The task
Reproduce each line that includes the word "scene".

Available data

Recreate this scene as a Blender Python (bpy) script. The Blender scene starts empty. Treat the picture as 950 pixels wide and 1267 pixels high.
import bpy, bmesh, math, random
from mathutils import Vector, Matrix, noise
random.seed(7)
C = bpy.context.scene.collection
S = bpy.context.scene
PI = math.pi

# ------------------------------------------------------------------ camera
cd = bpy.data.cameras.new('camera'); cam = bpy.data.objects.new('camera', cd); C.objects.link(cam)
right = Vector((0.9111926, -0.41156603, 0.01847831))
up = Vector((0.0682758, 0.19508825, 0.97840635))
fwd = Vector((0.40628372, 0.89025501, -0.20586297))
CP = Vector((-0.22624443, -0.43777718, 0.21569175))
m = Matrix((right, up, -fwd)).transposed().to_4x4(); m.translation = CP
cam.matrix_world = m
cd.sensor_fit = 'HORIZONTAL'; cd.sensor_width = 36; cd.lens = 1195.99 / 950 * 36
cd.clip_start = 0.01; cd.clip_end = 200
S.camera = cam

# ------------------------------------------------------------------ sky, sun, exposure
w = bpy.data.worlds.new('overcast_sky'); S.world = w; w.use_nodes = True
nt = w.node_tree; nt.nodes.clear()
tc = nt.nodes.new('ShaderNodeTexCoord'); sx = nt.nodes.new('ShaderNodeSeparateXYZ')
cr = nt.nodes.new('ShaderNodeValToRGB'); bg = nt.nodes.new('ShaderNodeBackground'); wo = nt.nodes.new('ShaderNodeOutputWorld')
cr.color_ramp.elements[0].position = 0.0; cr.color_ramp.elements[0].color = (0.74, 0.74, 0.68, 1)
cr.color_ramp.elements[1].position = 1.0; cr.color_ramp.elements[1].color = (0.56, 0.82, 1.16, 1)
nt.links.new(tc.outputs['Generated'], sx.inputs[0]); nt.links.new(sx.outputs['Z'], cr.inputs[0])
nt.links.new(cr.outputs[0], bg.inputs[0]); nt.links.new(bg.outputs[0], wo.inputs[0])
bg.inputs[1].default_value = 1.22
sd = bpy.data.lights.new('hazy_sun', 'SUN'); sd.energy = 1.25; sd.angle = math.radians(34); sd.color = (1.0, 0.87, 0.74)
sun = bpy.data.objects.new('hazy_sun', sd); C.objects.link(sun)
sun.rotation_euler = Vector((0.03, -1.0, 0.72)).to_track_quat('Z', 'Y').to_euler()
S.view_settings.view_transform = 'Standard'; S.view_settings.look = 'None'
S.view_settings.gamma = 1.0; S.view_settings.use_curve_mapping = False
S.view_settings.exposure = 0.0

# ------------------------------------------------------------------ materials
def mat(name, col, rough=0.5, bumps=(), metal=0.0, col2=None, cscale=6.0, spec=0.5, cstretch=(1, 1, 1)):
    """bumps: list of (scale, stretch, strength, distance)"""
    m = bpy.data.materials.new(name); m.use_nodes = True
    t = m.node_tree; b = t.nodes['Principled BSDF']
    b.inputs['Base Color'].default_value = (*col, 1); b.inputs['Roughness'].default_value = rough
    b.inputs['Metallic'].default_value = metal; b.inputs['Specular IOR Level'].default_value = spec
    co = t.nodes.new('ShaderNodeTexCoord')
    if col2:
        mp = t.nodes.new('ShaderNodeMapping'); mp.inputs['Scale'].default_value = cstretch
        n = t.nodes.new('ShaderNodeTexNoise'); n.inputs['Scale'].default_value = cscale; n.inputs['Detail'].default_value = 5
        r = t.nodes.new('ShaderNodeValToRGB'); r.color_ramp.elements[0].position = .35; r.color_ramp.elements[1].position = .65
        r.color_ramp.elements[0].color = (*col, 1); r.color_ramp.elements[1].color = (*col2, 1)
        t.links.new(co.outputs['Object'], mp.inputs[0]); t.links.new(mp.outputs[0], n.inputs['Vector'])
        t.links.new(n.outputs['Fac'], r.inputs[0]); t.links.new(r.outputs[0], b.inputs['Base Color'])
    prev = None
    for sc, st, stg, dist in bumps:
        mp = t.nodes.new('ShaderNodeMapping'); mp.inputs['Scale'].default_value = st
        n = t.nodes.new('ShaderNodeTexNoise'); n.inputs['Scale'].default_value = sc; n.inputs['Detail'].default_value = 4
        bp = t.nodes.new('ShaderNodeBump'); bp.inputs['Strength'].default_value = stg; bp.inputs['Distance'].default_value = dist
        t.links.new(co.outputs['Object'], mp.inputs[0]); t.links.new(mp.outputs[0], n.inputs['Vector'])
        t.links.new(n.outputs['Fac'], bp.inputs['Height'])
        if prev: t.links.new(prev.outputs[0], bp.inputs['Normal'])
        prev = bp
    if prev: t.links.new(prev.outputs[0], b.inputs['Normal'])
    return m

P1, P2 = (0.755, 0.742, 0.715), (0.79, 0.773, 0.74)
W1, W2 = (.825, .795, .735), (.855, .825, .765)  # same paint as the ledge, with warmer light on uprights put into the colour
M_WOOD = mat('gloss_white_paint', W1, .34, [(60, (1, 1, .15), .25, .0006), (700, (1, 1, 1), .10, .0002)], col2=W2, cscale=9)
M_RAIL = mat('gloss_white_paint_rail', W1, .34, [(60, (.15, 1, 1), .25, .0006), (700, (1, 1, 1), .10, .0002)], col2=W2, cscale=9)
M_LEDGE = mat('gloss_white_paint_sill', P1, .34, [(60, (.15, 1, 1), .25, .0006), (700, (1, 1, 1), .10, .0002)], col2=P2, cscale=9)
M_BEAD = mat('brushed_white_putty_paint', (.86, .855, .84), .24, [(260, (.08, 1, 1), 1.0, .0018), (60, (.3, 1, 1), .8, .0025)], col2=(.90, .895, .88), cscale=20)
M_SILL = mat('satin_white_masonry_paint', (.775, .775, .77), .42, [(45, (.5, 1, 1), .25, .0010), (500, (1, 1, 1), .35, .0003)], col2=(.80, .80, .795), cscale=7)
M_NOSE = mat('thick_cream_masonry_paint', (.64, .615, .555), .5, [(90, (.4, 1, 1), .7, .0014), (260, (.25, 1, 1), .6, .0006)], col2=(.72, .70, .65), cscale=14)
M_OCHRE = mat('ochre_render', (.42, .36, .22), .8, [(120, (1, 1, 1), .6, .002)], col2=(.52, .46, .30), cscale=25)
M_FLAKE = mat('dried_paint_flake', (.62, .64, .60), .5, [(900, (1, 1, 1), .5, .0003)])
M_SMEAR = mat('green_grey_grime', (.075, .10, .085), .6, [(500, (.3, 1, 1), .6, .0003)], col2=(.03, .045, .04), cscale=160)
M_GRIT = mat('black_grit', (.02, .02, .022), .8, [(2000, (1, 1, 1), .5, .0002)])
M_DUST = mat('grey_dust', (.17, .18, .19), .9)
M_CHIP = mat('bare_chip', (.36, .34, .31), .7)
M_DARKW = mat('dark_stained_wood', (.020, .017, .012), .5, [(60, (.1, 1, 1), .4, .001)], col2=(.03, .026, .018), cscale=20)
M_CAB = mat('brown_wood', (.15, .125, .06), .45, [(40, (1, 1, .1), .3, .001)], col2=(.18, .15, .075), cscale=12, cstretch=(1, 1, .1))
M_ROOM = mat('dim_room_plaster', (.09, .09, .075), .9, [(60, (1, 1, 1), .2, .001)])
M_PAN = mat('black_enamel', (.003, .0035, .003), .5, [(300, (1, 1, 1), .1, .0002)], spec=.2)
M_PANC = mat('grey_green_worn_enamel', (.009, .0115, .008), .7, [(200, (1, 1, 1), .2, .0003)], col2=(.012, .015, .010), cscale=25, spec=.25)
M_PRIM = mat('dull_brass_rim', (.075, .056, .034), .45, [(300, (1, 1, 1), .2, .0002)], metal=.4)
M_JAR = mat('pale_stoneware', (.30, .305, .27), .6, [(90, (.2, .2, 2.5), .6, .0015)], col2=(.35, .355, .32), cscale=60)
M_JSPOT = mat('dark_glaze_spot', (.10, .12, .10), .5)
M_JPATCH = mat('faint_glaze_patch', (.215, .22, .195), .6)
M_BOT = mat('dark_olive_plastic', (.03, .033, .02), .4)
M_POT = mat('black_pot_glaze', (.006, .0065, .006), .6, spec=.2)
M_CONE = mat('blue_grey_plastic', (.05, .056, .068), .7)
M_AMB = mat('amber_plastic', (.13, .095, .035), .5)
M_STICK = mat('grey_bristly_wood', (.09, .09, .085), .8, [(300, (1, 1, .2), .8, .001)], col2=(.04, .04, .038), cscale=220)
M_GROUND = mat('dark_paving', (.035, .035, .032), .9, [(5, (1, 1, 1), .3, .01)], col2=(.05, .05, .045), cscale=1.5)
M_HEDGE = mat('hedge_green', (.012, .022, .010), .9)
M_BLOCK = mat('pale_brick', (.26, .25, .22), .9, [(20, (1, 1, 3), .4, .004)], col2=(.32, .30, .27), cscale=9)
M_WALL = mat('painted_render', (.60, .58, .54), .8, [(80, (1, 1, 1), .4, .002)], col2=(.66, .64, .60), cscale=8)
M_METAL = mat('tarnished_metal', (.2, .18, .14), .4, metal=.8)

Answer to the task
Recreate this scene as a Blender Python (bpy) script. The Blender scene starts empty. Treat the picture as 950 pixels wide and 1267 pixels high.
C = bpy.context.scene.collection
S = bpy.context.scene